# [Problem requirements]
Take every line from the material that has the word "this" in it.

# [Supplied material]
>> Start

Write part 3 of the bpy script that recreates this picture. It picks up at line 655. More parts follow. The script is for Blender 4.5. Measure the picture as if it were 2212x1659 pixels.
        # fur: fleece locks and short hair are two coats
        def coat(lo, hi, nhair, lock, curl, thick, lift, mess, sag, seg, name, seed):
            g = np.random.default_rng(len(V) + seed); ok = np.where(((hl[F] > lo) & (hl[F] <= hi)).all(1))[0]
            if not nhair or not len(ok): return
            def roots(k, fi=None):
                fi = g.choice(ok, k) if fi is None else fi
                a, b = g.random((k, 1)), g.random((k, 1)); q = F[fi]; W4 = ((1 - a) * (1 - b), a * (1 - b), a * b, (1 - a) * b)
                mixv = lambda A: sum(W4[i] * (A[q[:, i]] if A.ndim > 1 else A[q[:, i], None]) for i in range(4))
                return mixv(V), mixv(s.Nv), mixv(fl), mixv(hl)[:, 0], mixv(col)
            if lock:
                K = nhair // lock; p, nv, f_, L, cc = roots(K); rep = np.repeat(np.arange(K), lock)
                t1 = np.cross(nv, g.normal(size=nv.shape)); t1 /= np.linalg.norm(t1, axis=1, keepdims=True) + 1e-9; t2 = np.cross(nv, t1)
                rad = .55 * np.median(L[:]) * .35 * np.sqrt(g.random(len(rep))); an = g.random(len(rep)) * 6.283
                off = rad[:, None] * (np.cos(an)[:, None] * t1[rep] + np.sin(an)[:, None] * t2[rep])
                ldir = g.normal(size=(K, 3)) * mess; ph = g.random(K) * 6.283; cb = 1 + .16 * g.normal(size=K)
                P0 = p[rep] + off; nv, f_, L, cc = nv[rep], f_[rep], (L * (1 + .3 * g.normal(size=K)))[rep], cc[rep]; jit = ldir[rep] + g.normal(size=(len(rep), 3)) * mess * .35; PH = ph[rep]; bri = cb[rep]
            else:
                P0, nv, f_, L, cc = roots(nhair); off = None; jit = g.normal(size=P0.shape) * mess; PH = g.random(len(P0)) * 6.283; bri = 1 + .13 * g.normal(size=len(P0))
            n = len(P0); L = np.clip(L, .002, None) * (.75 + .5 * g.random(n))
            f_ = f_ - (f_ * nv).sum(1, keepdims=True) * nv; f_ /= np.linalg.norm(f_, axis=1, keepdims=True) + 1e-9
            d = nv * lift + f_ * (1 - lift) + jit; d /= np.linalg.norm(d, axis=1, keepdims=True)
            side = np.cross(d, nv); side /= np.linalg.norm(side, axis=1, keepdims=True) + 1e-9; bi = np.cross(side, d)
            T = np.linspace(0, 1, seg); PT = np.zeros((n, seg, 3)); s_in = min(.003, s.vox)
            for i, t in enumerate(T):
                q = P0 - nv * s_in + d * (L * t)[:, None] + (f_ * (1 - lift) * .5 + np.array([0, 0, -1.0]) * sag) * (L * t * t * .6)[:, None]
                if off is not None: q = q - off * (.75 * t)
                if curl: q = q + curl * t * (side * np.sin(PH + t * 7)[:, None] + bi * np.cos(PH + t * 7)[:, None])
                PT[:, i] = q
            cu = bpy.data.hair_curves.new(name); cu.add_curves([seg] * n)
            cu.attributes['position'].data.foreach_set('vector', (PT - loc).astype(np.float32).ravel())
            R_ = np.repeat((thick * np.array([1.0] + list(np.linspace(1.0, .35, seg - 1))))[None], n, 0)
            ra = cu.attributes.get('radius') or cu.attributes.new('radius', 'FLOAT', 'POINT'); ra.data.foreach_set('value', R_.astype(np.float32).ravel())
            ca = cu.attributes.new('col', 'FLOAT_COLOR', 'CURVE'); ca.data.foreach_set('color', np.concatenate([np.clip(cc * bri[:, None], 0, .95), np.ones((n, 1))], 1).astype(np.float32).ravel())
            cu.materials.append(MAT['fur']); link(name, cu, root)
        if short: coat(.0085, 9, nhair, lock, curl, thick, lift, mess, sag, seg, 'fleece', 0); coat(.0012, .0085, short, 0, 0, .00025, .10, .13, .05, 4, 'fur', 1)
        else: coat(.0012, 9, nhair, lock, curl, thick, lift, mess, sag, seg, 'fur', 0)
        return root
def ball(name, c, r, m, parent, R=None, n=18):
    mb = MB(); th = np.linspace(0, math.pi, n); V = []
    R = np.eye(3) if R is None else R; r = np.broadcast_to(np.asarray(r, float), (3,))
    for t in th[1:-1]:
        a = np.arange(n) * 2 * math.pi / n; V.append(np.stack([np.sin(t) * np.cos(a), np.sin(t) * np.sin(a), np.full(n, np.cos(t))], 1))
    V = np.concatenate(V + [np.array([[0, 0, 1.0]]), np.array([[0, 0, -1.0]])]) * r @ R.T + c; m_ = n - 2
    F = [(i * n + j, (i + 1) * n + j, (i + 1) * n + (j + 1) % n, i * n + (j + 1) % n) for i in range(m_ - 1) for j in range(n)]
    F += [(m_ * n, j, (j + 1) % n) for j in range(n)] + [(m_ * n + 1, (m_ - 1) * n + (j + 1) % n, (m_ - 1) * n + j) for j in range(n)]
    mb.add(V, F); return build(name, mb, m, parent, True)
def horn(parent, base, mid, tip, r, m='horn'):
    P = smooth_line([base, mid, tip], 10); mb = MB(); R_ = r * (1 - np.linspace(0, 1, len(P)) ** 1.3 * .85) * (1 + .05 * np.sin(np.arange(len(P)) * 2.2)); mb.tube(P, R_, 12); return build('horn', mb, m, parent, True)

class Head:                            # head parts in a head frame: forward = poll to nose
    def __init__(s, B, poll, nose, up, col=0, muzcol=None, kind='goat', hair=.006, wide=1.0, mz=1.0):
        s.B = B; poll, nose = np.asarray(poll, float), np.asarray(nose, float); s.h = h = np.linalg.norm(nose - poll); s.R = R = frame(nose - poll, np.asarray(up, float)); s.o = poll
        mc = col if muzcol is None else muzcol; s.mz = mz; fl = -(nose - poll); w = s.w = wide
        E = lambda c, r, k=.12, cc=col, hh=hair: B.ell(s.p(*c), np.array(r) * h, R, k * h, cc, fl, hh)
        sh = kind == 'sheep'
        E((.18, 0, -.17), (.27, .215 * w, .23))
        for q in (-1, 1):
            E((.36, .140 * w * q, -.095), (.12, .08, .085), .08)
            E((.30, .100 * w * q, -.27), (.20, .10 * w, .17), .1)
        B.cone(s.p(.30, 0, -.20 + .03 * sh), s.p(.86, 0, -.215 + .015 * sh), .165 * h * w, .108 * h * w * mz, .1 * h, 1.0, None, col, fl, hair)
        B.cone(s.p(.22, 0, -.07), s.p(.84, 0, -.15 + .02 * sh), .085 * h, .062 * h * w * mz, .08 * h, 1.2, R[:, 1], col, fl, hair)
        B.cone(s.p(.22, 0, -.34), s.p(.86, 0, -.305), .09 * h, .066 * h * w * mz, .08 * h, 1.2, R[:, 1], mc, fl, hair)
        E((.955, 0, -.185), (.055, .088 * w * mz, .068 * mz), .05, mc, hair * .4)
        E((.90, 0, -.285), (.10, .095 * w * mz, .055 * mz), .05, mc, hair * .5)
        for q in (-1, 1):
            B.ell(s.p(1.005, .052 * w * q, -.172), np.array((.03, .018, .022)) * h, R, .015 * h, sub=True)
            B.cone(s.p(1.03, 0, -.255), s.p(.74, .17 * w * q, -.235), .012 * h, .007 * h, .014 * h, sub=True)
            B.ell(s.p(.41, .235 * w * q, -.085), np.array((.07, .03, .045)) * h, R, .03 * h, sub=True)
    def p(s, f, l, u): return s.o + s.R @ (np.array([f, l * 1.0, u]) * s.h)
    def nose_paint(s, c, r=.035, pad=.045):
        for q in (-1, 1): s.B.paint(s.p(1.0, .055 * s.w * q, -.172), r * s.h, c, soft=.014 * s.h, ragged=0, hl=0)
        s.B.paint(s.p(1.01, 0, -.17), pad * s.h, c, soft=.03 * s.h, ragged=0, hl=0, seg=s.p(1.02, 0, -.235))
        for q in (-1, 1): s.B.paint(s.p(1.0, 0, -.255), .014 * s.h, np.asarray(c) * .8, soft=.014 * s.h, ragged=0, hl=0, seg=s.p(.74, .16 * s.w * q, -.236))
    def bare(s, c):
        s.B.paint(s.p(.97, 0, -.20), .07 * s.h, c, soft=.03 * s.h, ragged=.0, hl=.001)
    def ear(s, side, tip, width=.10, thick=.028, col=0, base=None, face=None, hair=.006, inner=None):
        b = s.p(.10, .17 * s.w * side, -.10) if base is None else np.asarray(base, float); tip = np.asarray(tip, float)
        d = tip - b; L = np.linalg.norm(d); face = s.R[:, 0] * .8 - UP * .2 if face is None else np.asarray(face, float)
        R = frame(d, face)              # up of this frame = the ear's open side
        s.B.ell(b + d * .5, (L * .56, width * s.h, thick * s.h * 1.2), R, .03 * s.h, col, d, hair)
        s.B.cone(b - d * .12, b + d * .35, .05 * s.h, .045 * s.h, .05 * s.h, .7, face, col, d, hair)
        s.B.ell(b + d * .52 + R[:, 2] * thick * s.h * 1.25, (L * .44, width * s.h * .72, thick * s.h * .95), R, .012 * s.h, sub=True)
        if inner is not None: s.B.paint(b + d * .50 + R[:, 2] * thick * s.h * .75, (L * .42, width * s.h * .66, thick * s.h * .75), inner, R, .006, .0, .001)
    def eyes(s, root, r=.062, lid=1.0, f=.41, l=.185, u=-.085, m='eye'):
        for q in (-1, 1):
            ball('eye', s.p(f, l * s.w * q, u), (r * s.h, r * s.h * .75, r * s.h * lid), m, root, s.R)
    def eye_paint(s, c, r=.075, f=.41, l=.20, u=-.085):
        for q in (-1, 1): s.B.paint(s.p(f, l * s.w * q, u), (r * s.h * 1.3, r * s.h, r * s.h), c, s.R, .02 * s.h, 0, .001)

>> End

# [Complete answer]
Write part 3 of the bpy script that recreates this picture. It picks up at line 655. More parts follow. The script is for Blender 4.5. Measure the picture as if it were 2212x1659 pixels.
        R = frame(d, face)              # up of this frame = the ear's open side